(Records with scene code)
┌──
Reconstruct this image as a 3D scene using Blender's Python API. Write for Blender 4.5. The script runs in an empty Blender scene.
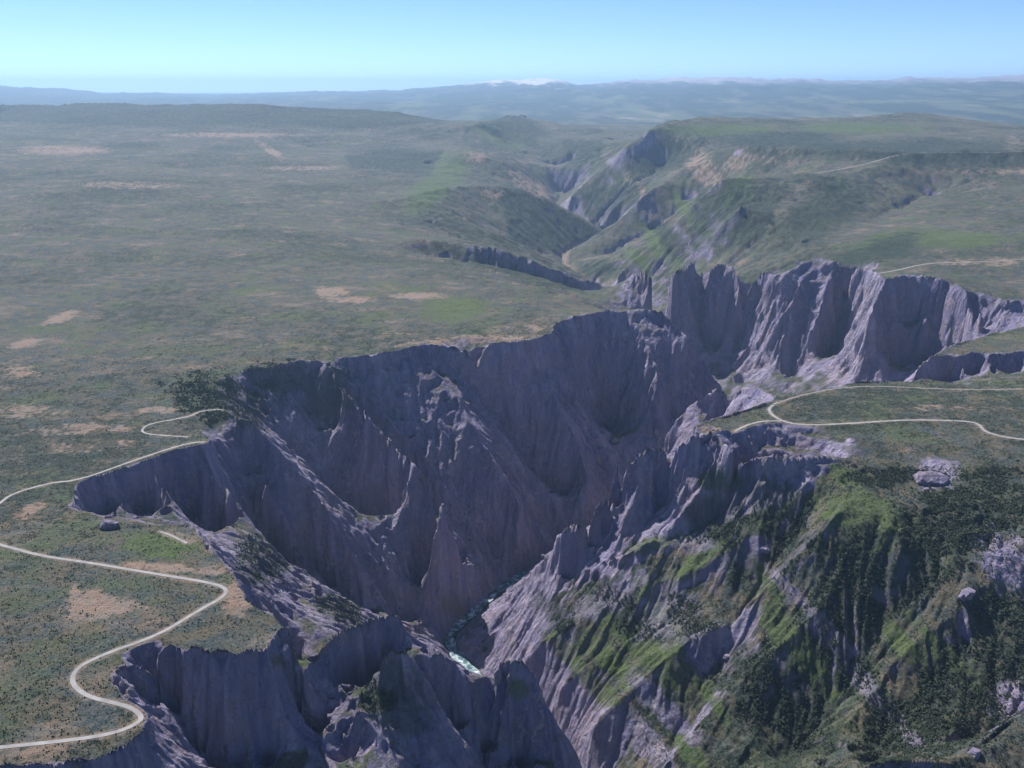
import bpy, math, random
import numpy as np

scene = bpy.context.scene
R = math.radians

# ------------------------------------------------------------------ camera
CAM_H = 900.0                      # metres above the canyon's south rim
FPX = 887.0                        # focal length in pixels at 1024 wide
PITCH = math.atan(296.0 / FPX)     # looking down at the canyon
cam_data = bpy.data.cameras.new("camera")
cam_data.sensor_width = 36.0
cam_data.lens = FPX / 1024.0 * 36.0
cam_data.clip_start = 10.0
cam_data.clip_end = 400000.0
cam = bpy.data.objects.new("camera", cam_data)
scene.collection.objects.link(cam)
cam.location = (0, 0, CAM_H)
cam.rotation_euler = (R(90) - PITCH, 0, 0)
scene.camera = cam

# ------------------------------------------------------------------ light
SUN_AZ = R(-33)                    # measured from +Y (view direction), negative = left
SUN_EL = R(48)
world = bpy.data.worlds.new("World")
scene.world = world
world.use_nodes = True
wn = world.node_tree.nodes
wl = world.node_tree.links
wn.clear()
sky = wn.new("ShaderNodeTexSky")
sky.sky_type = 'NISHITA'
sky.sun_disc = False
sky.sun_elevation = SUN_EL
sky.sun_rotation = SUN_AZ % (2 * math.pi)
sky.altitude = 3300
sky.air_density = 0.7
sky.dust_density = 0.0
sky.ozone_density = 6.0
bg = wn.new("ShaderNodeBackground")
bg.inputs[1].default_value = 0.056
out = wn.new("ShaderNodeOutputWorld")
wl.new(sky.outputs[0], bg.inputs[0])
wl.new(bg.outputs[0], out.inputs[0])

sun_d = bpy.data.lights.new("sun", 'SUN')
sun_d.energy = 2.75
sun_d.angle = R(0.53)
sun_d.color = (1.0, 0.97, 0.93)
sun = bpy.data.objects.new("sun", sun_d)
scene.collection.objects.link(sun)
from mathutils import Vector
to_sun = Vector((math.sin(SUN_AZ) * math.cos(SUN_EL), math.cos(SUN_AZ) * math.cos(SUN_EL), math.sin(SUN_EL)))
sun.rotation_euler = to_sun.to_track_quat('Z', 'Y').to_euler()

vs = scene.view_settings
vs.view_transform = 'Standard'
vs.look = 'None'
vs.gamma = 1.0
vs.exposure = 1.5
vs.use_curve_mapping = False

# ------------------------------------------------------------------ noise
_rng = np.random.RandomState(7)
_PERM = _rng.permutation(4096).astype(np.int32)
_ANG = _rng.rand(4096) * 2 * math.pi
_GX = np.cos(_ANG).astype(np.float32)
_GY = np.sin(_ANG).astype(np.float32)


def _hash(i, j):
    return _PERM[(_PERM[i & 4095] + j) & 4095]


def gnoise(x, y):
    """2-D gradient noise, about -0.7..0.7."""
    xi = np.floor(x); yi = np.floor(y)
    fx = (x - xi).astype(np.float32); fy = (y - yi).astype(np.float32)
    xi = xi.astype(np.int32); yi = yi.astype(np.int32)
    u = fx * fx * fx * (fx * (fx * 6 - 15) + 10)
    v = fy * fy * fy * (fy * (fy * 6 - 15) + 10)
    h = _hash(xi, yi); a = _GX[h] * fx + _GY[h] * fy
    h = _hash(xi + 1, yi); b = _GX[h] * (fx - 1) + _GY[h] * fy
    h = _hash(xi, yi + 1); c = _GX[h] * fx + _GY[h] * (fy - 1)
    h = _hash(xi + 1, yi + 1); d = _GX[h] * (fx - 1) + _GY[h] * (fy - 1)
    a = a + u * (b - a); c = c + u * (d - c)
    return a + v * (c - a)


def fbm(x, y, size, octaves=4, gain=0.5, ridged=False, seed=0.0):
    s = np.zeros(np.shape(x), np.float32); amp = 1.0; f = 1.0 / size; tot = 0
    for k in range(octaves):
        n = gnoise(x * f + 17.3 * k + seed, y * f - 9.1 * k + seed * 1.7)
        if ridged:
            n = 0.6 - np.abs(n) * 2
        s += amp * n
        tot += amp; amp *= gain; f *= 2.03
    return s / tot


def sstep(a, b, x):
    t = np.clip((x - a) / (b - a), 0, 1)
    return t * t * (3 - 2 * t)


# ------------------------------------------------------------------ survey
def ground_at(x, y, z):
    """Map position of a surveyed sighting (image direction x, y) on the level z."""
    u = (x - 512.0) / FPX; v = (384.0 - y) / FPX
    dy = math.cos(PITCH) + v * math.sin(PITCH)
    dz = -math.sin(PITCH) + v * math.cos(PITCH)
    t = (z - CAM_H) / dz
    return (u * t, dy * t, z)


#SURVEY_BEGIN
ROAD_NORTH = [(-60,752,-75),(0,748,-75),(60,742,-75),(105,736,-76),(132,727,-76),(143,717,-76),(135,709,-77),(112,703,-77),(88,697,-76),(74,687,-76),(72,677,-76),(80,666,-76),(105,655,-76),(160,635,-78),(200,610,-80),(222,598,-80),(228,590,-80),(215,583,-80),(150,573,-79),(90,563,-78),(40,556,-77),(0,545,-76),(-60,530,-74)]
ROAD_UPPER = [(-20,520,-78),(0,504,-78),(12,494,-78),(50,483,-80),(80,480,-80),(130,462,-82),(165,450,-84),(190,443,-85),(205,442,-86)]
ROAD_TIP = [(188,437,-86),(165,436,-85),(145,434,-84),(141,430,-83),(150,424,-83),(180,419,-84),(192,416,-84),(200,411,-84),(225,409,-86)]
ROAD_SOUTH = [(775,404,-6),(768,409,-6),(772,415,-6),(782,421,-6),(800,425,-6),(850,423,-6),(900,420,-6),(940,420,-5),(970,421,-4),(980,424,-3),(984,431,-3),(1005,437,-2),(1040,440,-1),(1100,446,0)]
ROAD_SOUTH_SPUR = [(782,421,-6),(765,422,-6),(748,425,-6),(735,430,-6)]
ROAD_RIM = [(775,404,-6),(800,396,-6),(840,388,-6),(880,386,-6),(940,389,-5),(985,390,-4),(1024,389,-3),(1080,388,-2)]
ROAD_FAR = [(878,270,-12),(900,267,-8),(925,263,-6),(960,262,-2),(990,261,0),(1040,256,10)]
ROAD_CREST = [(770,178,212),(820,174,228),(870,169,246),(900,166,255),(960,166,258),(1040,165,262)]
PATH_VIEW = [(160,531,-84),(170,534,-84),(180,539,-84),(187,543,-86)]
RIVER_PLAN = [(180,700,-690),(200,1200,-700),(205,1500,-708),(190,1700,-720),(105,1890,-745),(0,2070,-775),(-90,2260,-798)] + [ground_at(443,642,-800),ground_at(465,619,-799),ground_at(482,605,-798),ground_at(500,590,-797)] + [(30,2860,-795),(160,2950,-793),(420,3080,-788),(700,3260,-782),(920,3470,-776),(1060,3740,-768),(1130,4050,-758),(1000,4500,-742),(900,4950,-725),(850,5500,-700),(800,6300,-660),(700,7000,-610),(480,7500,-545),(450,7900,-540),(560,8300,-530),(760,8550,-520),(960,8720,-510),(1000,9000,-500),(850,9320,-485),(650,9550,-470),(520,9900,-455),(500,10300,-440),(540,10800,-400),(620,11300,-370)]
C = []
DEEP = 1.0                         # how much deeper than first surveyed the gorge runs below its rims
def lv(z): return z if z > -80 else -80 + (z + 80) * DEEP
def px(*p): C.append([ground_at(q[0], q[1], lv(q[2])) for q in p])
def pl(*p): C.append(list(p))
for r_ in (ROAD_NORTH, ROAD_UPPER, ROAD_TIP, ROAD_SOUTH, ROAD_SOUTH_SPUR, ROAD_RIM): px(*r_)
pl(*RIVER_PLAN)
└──
┌──
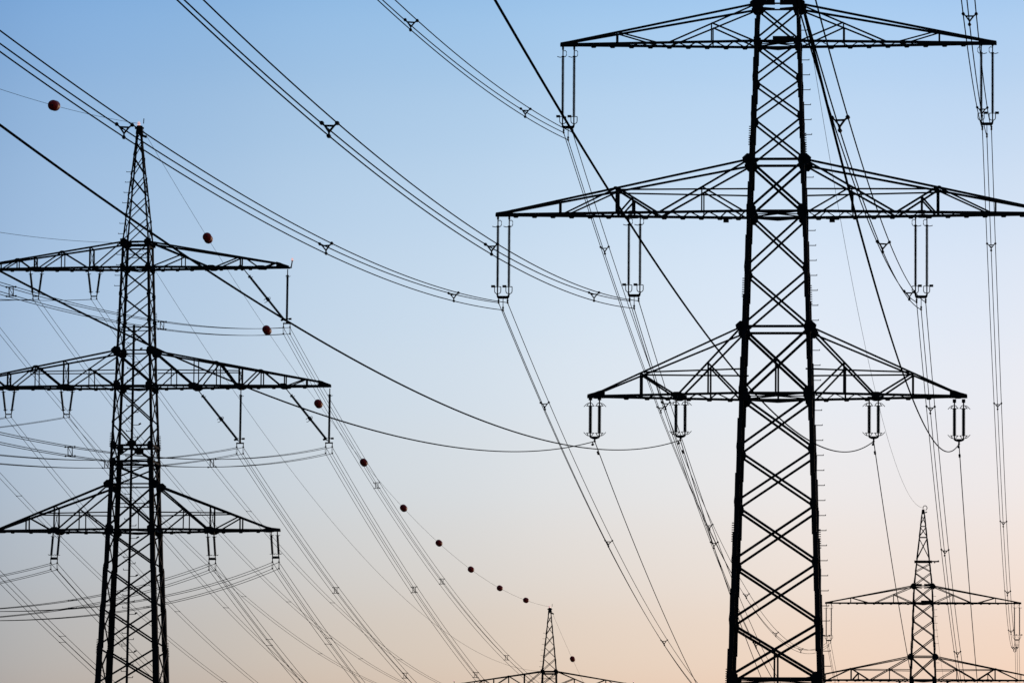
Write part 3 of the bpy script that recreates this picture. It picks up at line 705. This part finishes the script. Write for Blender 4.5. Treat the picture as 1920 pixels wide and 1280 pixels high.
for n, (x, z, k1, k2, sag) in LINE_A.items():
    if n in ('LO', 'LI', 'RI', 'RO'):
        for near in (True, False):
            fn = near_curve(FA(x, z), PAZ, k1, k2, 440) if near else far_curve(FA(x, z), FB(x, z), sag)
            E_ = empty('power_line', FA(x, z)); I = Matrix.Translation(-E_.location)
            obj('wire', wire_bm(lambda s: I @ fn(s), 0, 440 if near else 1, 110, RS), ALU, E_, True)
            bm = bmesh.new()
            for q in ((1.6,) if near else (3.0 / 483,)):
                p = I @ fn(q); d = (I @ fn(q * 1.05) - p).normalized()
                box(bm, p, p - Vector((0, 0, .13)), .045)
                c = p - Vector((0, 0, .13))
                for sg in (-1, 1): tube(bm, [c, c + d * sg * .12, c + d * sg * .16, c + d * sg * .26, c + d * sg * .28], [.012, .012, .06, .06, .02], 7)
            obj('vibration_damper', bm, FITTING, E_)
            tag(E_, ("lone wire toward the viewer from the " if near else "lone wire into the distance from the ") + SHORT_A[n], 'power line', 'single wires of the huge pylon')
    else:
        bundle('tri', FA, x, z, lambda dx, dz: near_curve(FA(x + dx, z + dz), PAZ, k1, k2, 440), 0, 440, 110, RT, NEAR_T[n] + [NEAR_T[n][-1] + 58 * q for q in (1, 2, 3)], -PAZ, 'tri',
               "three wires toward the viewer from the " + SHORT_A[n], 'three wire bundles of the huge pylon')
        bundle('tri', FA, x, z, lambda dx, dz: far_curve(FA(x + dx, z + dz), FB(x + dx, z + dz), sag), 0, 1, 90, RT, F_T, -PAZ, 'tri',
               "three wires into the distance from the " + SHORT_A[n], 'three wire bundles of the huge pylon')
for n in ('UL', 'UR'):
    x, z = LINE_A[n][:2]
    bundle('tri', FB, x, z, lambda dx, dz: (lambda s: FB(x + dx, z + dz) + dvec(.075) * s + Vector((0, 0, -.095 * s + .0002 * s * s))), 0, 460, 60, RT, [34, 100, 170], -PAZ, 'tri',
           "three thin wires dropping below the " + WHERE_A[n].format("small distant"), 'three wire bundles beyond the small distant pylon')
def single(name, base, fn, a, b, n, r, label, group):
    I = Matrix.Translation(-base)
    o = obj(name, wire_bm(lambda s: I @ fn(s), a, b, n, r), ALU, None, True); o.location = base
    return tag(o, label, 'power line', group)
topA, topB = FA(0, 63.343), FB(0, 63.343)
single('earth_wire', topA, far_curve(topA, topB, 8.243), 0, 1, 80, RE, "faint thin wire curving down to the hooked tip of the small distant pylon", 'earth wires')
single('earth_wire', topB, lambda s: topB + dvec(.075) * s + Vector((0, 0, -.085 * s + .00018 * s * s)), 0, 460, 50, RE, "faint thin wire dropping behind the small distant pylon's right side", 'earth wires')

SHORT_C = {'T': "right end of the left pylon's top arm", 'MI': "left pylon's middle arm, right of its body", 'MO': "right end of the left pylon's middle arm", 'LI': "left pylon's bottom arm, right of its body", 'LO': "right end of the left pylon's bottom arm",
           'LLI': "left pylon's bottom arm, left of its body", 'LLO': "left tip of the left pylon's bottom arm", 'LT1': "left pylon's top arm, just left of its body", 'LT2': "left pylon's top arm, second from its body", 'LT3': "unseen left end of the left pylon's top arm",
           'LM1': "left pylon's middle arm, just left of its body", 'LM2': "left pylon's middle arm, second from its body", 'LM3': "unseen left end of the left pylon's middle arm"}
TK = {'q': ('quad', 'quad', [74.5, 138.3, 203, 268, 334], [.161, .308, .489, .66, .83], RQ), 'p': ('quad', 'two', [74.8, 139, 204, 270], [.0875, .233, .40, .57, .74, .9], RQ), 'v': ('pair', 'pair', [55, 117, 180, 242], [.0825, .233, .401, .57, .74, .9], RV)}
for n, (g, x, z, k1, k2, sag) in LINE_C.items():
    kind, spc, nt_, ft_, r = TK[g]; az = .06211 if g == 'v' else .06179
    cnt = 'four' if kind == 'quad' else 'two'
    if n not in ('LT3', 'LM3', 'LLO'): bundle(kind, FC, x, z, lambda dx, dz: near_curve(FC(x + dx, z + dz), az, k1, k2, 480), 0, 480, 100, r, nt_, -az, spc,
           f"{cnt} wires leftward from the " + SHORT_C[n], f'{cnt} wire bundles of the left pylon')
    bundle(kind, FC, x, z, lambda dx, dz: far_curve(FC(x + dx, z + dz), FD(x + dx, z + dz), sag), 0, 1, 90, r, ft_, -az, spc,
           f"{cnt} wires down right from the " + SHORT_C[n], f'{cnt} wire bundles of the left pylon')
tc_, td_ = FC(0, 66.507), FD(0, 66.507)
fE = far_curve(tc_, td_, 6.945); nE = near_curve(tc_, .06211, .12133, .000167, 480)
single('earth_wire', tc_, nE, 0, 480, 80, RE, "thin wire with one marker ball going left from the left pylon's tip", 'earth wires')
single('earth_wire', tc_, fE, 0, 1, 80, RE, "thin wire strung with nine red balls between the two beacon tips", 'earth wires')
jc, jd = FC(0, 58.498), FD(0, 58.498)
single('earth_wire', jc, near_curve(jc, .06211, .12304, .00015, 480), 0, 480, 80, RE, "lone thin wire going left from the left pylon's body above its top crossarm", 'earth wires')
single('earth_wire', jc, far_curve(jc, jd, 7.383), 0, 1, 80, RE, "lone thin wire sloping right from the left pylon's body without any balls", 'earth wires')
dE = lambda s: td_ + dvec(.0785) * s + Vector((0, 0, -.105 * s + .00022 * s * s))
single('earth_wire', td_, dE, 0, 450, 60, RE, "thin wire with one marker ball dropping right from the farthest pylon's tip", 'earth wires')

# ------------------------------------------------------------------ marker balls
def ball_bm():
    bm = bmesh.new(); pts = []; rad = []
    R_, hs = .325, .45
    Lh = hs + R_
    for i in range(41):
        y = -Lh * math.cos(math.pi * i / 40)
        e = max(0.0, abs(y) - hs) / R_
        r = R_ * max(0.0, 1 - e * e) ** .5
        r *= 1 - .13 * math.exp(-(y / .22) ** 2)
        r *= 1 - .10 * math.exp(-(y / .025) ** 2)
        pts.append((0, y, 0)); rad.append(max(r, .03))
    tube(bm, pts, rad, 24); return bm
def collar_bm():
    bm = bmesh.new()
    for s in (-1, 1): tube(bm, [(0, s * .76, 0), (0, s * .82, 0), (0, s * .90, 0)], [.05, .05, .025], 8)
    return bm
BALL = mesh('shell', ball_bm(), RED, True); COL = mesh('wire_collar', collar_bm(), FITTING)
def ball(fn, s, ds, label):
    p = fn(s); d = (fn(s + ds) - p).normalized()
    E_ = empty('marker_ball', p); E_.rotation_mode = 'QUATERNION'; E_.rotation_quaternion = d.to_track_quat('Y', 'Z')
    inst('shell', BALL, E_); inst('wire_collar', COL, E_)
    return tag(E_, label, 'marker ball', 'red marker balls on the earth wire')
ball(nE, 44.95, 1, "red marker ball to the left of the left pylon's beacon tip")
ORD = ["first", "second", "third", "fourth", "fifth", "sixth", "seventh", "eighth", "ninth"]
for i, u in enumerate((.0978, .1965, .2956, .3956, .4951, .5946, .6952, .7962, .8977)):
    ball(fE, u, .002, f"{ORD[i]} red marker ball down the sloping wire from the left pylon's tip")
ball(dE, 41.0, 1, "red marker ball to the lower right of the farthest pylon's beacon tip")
└──
┌──
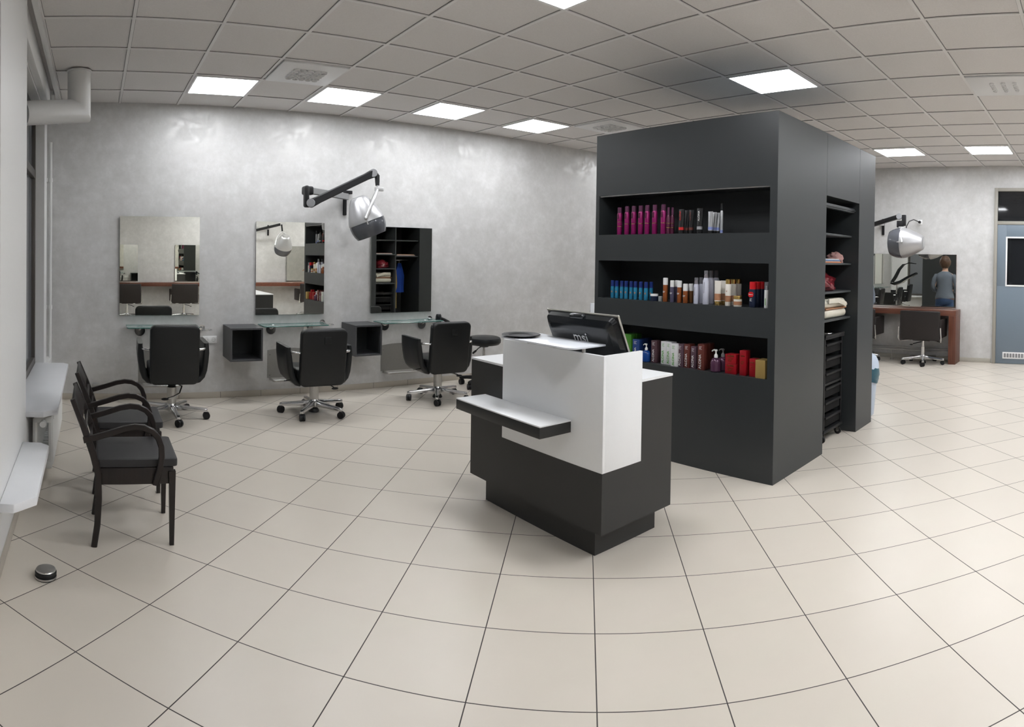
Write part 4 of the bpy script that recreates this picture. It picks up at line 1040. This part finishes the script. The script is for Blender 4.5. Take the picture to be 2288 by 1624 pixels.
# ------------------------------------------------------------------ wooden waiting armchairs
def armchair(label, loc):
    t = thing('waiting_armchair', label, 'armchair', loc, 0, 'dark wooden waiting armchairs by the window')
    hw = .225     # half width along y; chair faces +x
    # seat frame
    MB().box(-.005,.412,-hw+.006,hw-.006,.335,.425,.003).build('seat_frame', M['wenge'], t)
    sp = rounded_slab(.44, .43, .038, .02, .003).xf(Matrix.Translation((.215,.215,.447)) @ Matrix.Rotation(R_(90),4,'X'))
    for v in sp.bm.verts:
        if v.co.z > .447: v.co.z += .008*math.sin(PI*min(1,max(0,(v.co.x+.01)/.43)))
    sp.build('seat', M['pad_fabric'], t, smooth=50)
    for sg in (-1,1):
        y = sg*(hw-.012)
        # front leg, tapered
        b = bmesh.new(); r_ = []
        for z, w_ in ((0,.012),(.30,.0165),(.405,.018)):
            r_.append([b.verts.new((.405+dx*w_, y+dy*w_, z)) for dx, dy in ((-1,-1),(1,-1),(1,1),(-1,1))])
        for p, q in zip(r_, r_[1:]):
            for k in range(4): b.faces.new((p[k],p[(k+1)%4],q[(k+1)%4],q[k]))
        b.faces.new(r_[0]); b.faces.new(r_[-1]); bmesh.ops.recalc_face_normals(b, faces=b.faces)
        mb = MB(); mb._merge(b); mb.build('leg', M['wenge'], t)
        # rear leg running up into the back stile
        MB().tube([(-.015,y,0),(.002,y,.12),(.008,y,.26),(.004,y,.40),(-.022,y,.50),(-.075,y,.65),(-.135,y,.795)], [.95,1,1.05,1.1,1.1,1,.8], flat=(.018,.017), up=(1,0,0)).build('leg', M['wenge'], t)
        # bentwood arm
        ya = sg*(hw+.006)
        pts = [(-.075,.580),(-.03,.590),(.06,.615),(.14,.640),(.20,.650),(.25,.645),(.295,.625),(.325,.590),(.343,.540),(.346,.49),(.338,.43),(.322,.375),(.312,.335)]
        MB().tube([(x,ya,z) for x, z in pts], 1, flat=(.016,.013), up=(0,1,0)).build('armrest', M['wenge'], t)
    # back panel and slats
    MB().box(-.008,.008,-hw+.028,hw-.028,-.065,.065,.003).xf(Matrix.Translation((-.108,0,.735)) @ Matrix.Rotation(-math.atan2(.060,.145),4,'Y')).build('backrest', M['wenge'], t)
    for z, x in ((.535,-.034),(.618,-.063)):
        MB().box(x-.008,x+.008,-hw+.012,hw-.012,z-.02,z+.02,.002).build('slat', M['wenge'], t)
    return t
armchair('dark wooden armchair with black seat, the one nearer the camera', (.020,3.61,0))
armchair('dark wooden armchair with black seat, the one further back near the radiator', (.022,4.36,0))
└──
The lines to extract from the data above begin with the line containing "Write part 3" and end with the line containing "E_ = empty('power_line', FA(x, z));". Extract them exactly, including both.

Write part 3 of the bpy script that recreates this picture. It picks up at line 705. This part finishes the script. Write for Blender 4.5. Treat the picture as 1920 pixels wide and 1280 pixels high.
for n, (x, z, k1, k2, sag) in LINE_A.items():
    if n in ('LO', 'LI', 'RI', 'RO'):
        for near in (True, False):
            fn = near_curve(FA(x, z), PAZ, k1, k2, 440) if near else far_curve(FA(x, z), FB(x, z), sag)
            E_ = empty('power_line', FA(x, z)); I = Matrix.Translation(-E_.location)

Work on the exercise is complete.